● **Data excerpt**:
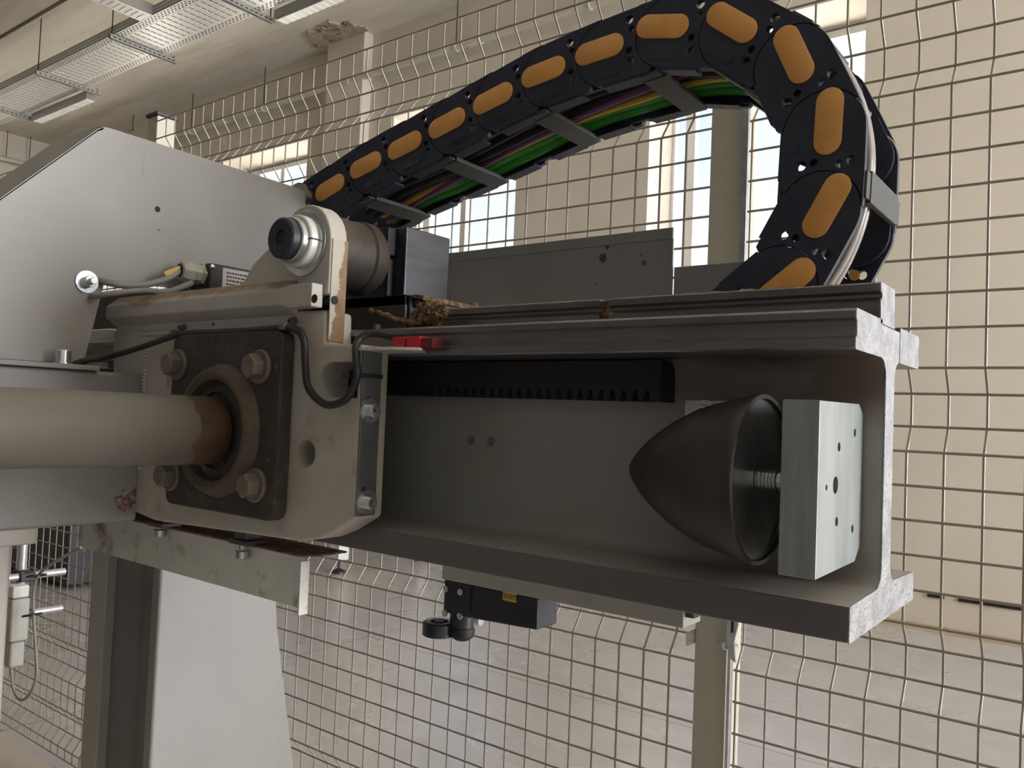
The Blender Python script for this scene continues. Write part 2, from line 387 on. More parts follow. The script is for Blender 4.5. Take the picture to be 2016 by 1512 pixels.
#SECTIONS
# ================================================================== THE HALL
XL, XR, YB, YF, ZC = -14.0, 8.0, 5.97, -3.0, 5.30
struct(MB().box(XL - .3, XR + .3, YF - .3, YB + .5, -.12, 0).build('floor', m_floor, smooth=0))
struct(MB().box(XL - .3, XR + .3, YF - .3, YB + .5, ZC, ZC + .2).build('ceiling', m_ceil, smooth=0))
# joints between the precast ceiling planks run the length of the hall
for i, yj in enumerate((0.05, 3.705)):
    struct(MB().box(XL, XR, yj - .018, yj + .018, ZC - .006, ZC).build('trim_%d' % (i + 1), M('plank_joint_%d' % i, (0.13, .105, .075), .95), smooth=0))
WX = [(-1.55 - 3.05 * k - 1.68, -1.55 - 3.05 * k) for k in range(-3, 4)]
WX.sort(); SILL, HEAD = 0.95, 4.33
w = MB(); x = XL - .3
w.box(XL - .3, XR + .3, YB, YB + .5, -.1, SILL); w.box(XL - .3, XR + .3, YB, YB + .5, HEAD, ZC + .1)
for a, b_ in WX:
    w.box(x, a, YB, YB + .5, SILL, HEAD); x = b_
w.box(x, XR + .3, YB, YB + .5, SILL, HEAD)
struct(w.build('wall_back', m_wall, smooth=0))
struct(MB().box(XL - .3, XL, YF, YB, 0, ZC).build('wall_left', m_wall, smooth=0))
w = MB(); w.box(XR, XR + .3, YF, 1.9, 0, ZC).box(XR, XR + .3, 5.85, YB, 0, ZC).box(XR, XR + .3, 1.9, 5.85, 4.4, ZC)
struct(w.build('wall_right', m_wall, smooth=0))
w = MB(); w.box(XL, XR, YF - .3, YF, 0, ZC)
struct(w.build('wall_front', M('dark_bounce_cut_wall', (0.13, .125, .115), .8), smooth=0))  # unseen wall, set close and dark to cut bounce light on the machine
YG = 6.40
for k, (a, b_) in enumerate(WX):
    if a > 1.6 : continue
    w = MB(); t = .05
    w.box(a, b_, YG - .02, YG + .05, HEAD - .085, HEAD); w.box(a, b_, YG - .02, YG + .05, SILL, SILL + .06)
    w.box(a, a + .03, YG - .02, YG + .05, SILL + .06, HEAD - .085); w.box(b_ - .03, b_, YG - .02, YG + .05, SILL + .06, HEAD - .085)
    w.box(a + .13, a + .22, YG - .03, YG + .05, SILL + .06, HEAD - .085)
    w.box(a + .66, a + .73, YG - .03, YG + .05, SILL + .06, HEAD - .085)
    wf = w.build('window_%d' % (k + 1), m_win, bevel=.006); struct(wf)
    g = MB().box(a + .03, b_ - .03, YG + .01, YG + .016, SILL + .06, HEAD - .085).build('pane', m_glass, wf, smooth=0)
    area('sky_portal', ((a + b_) / 2, YG + .10, (SILL + HEAD) / 2), (0, -1, 0), b_ - a, HEAD - SILL, 1, portal=True)
# ground outside the windows
struct(MB().box(-40, 40, 7.2, 90, -1.2, -1.0).build('trim_3', M('outdoor_gravel', (0.62, .59, .53), .95), smooth=0))
# pilasters on the long wall, one with broken plaster at its head
for i, (a, b_) in enumerate(((-7.22, -6.62), (-13.3, -12.7))):
    struct(MB().box(a, b_, YB - .13, YB, 0, ZC).build('trim_%d' % (4 + i), m_wall, bevel=.01))
bp = MB()
random.seed(3)
pts = []
for i in range(22):
    a = PI * i / 21
    pts.append((-6.93 + .42 * math.cos(a) * random.uniform(.85, 1.1), YB - .131 - .36 * math.sin(a) * random.uniform(.7, 1.15)))
pts = pts[::-1]
bp.prism(pts, 'Z', ZC - .03, ZC - .001)
tag(bp.build('plaster_patch', m_concpatch, bevel=.008), 'ragged broken plaster patch on the ceiling above the wall pilaster', 'plaster patch')
# hanging conduit along the long wall
def rod(mb, x, y, z0, z1, r=.006): mb.cyl((x, y, z0), (x, y, z1), r, 6)
root = thing('conduit_pipe', 'cream conduit pipe hung along the long windowed wall below the ceiling', 'pipe', (-7, 5.86, 4.8))
ZP = 4.80
MB().cyl((XL + .05, 5.86, ZP), (XR - .1, 5.86, ZP), .034, 16).build('pipe', m_pipe, root)
for q in (-12.4, -9.3, -5.15, -2.2): MB().cyl((q, 5.86, ZP), (q + .16, 5.86, ZP), .043, 16).build('coupling', m_pipe, root)
for q in (-12.98, -11.45, -9.93, -8.38, -6.86, -5.32, -3.8, -2.3, -.8):
    c = MB().cyl((q - .014, 5.86, ZP), (q + .014, 5.86, ZP), .040, 16).cyl((q + .018, 5.86, ZP), (q + .022, 5.86, ZP), .047, 16).build('pipe_clamp', m_galv, root)
    r_ = MB(); rod(r_, q, 5.86, ZP + .04, ZC); r_.build('hanger_rod', m_dark, c)
root = thing('conduit_pipe', 'cream conduit pipe on the far end wall, hung on two thin rods', 'pipe', (-13.85, 3, 4.88))
MB().cyl((-13.85, -3, 4.85), (-13.85, 5.8, 4.85), .036, 16).build('pipe', m_pipe, root)
for q in (5.15, 5.48, 3.6, 2.0):
    c = MB().cyl((-13.85, q - .014, 4.85), (-13.85, q + .014, 4.85), .043, 14).build('pipe_clamp', m_galv, root)
    r_ = MB(); rod(r_, -13.85, q, 4.89, ZC); r_.build('hanger_rod', m_dark, c)
# two small dark cover strips low on the long wall
for nm, a, b_, lab in (('wall_strip', -1.08, -.98, 'short dark strip low on the cream wall, left one of two'), ('wall_strip', -.90, -.555, 'long dark strip low on the cream wall, right one of two')):
    tag(MB().box(a, b_, YB - .012, YB, .18, .205).build(nm, m_rack, bevel=.003), lab, 'wall strip')

# ------------------------------------------------------------------ cable trays under the ceiling
ZT = 4.735
def tray_floor(mb, sl, x0, x1, y0, y1, z, along='X'):
    """perforated tray: bottom with ribs, two flanged sides"""
root = thing('cable_tray', 'long bright perforated cable tray running the length of the ceiling', 'cable tray', (-8, 4.02, ZT))
y0, y1 = 3.78, 4.285; xa, xb = -13.6, -3.0
t = MB(); t.box(xa, xb, y0, y1, ZT, ZT + .0025)
for k in range(int((xb - xa) / .093)):
    q = xa + .02 + k * .093
    t.box(q, q + .060, y0 + .085, y1 - .085, ZT - .003, ZT)
tb_ = t.build('tray_bottom', m_tray, root, smooth=0)
t = MB().box(xa, xb, y0 - .003, y0, ZT, ZT + .085).box(xa, xb, y0 - .003, y0 + .012, ZT + .085, ZT + .088)
tsd_ = t.build('tray_side', m_trayd, root, smooth=0)
t = MB().box(xa, xb, y1, y1 + .003, ZT, ZT + .085).box(xa, xb, y1 - .012, y1 + .003, ZT + .085, ZT + .088)
t.build('tray_side', m_tray, root, smooth=0)
t = MB()
for k in range(int((xb - xa) / .055)):      # rows of punched slots
    q = xa + .01 + k * .055
    for j, yy in enumerate((y0 + .018, y0 + .042, y0 + .064, y1 - .018, y1 - .042, y1 - .064)):
        o_ = .0275 * (j % 2)
        t.box(q + o_, q + o_ + .026, yy - .0045, yy + .0045, ZT - .0015, ZT + .0005)
for k in range(int((xb - xa) / .093)):
    q = xa + .02 + k * .093
    for j in range(5): t.box(q + .070, q + .079, y0 + .10 + j * .062, y0 + .15 + j * .062, ZT - .0015, ZT + .0005)
absorb(tb_, t.build('punched_slots', m_void, root, smooth=0))
t = MB()
for k in range(int((xb - xa) / .03)):
    q = xa + .01 + k * .03
    for zz in (.022, .052): t.box(q, q + .014, y0 - .0045, y0 - .0025, ZT + zz, ZT + zz + .012)
absorb(tsd_, t.build('side_slots', m_lampw, root, smooth=0))
lab = ['slotted steel strut under the main cable tray, nearest the far end wall', 'slotted steel strut under the main cable tray, beside the lamp farther from the camera',
       'slotted steel strut under the main cable tray, next to the branch tray', 'slotted steel strut under the main cable tray, beside the nearer lamp']
for k, q in enumerate((-12.65, -11.05, -9.43, -7.85, -6.25, -4.65)):
    root2 = thing('support_strut', lab[max(0, min(3, k - 1))] if 1 <= k <= 4 else 'slotted steel strut under the main cable tray', 'strut', (q, 4.08, ZT - .05), 'struts carrying the cable tray')
    b = MB().box(q - .02, q - .017, 3.74, 4.43, ZT - .05, ZT - .006).box(q + .017, q + .02, 3.74, 4.43, ZT - .05, ZT - .006).box(q - .017, q + .017, 3.74, 4.43, ZT - .009, ZT - .006)
    rl_ = b.build('rail', m_trayd, root2, smooth=0)
    s = MB()
    for j in range(13):
        yy = 3.77 + j * .05
        s.box(q - .0015 + .0205, q + .021, yy, yy + .028, ZT - .034, ZT - .024)
        s.box(q + .0195, q + .0215, yy, yy + .028, ZT - .034, ZT - .024)
    absorb(rl_, s.build('slots', m_void, root2, smooth=0))
    r_ = MB(); rod(r_, q, 3.762, ZT - .04, ZC); r_.cyl((q, 3.762, ZT - .006), (q, 3.762, ZT + .004), .014, 6)
    r_.build('hanger_rod', m_dark, root2)
    r_ = MB(); rod(r_, q, 4.395, ZT - .03, ZT + .02 if k < 4 else ZC); r_.build('hanger_rod', m_dark, root2)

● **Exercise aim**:
Make a copy of each line that contains the string "from".

● **Solution to this task**:
The Blender Python script for this scene continues. Write part 2, from line 387 on. More parts follow. The script is for Blender 4.5. Take the picture to be 2016 by 1512 pixels.
lab = ['slotted steel strut under the main cable tray, nearest the far end wall', 'slotted steel strut under the main cable tray, beside the lamp farther from the camera',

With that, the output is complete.